Task objective: Write out the material exactly, with the pictures left out.

Collected data:

========

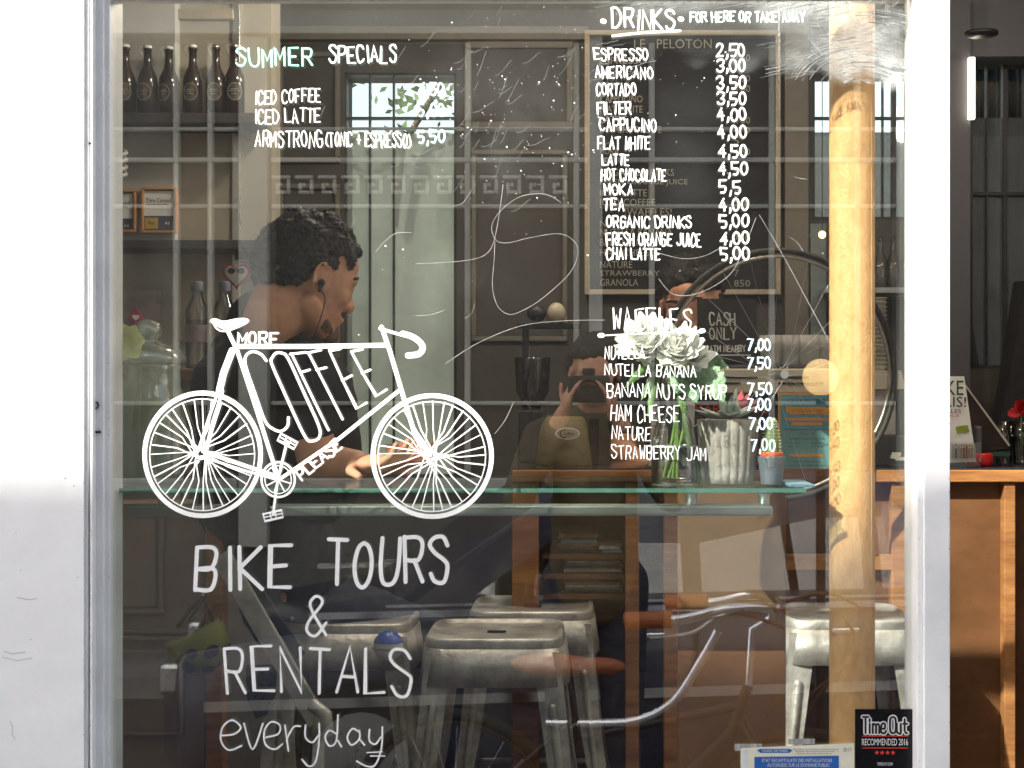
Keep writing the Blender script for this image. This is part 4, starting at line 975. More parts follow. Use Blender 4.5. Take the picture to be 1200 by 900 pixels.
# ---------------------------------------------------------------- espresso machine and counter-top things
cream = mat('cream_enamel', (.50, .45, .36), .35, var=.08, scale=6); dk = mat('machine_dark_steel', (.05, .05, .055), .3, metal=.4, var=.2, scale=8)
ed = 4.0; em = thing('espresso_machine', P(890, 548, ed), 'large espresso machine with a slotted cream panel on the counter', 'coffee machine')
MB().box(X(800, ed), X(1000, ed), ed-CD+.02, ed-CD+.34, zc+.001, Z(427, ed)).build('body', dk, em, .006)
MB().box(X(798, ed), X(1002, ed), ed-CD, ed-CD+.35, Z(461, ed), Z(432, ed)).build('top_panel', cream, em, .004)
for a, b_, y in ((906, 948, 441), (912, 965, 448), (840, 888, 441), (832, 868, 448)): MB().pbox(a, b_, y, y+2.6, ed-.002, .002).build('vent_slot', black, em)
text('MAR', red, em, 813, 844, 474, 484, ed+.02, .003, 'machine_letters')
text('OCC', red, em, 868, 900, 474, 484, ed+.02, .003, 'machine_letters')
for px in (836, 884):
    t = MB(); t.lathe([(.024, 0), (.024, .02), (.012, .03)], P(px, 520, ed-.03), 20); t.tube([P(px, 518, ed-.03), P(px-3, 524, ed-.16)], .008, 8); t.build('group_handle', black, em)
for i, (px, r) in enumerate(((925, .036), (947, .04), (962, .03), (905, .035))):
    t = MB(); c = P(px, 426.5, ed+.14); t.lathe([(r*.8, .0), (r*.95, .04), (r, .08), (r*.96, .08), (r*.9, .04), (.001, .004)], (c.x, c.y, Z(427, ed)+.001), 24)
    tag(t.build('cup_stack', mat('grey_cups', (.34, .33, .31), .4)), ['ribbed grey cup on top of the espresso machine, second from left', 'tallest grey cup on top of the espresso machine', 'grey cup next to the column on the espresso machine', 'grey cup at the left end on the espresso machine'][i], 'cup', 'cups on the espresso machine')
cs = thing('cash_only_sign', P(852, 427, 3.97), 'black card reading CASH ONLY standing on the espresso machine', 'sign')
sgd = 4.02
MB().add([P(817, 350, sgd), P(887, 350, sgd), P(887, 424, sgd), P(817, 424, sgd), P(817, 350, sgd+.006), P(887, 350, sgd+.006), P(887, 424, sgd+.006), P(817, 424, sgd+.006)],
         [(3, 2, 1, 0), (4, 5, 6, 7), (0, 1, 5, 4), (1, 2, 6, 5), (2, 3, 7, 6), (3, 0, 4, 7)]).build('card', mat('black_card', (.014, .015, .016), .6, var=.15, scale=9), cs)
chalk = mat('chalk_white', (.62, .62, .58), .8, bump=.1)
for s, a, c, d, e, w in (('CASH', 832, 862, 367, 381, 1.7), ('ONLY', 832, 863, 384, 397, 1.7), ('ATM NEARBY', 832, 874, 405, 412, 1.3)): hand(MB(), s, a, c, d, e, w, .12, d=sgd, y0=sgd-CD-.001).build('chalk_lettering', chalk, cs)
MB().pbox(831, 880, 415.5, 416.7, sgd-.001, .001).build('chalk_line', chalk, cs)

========

Expected output:
Keep writing the Blender script for this image. This is part 4, starting at line 975. More parts follow. Use Blender 4.5. Take the picture to be 1200 by 900 pixels.
# ---------------------------------------------------------------- espresso machine and counter-top things
cream = mat('cream_enamel', (.50, .45, .36), .35, var=.08, scale=6); dk = mat('machine_dark_steel', (.05, .05, .055), .3, metal=.4, var=.2, scale=8)
ed = 4.0; em = thing('espresso_machine', P(890, 548, ed), 'large espresso machine with a slotted cream panel on the counter', 'coffee machine')
MB().box(X(800, ed), X(1000, ed), ed-CD+.02, ed-CD+.34, zc+.001, Z(427, ed)).build('body', dk, em, .006)
MB().box(X(798, ed), X(1002, ed), ed-CD, ed-CD+.35, Z(461, ed), Z(432, ed)).build('top_panel', cream, em, .004)
for a, b_, y in ((906, 948, 441), (912, 965, 448), (840, 888, 441), (832, 868, 448)): MB().pbox(a, b_, y, y+2.6, ed-.002, .002).build('vent_slot', black, em)
text('MAR', red, em, 813, 844, 474, 484, ed+.02, .003, 'machine_letters')
text('OCC', red, em, 868, 900, 474, 484, ed+.02, .003, 'machine_letters')
for px in (836, 884):
    t = MB(); t.lathe([(.024, 0), (.024, .02), (.012, .03)], P(px, 520, ed-.03), 20); t.tube([P(px, 518, ed-.03), P(px-3, 524, ed-.16)], .008, 8); t.build('group_handle', black, em)
for i, (px, r) in enumerate(((925, .036), (947, .04), (962, .03), (905, .035))):
    t = MB(); c = P(px, 426.5, ed+.14); t.lathe([(r*.8, .0), (r*.95, .04), (r, .08), (r*.96, .08), (r*.9, .04), (.001, .004)], (c.x, c.y, Z(427, ed)+.001), 24)
    tag(t.build('cup_stack', mat('grey_cups', (.34, .33, .31), .4)), ['ribbed grey cup on top of the espresso machine, second from left', 'tallest grey cup on top of the espresso machine', 'grey cup next to the column on the espresso machine', 'grey cup at the left end on the espresso machine'][i], 'cup', 'cups on the espresso machine')
cs = thing('cash_only_sign', P(852, 427, 3.97), 'black card reading CASH ONLY standing on the espresso machine', 'sign')
sgd = 4.02
MB().add([P(817, 350, sgd), P(887, 350, sgd), P(887, 424, sgd), P(817, 424, sgd), P(817, 350, sgd+.006), P(887, 350, sgd+.006), P(887, 424, sgd+.006), P(817, 424, sgd+.006)],
         [(3, 2, 1, 0), (4, 5, 6, 7), (0, 1, 5, 4), (1, 2, 6, 5), (2, 3, 7, 6), (3, 0, 4, 7)]).build('card', mat('black_card', (.014, .015, .016), .6, var=.15, scale=9), cs)
chalk = mat('chalk_white', (.62, .62, .58), .8, bump=.1)
for s, a, c, d, e, w in (('CASH', 832, 862, 367, 381, 1.7), ('ONLY', 832, 863, 384, 397, 1.7), ('ATM NEARBY', 832, 874, 405, 412, 1.3)): hand(MB(), s, a, c, d, e, w, .12, d=sgd, y0=sgd-CD-.001).build('chalk_lettering', chalk, cs)
MB().pbox(831, 880, 415.5, 416.7, sgd-.001, .001).build('chalk_line', chalk, cs)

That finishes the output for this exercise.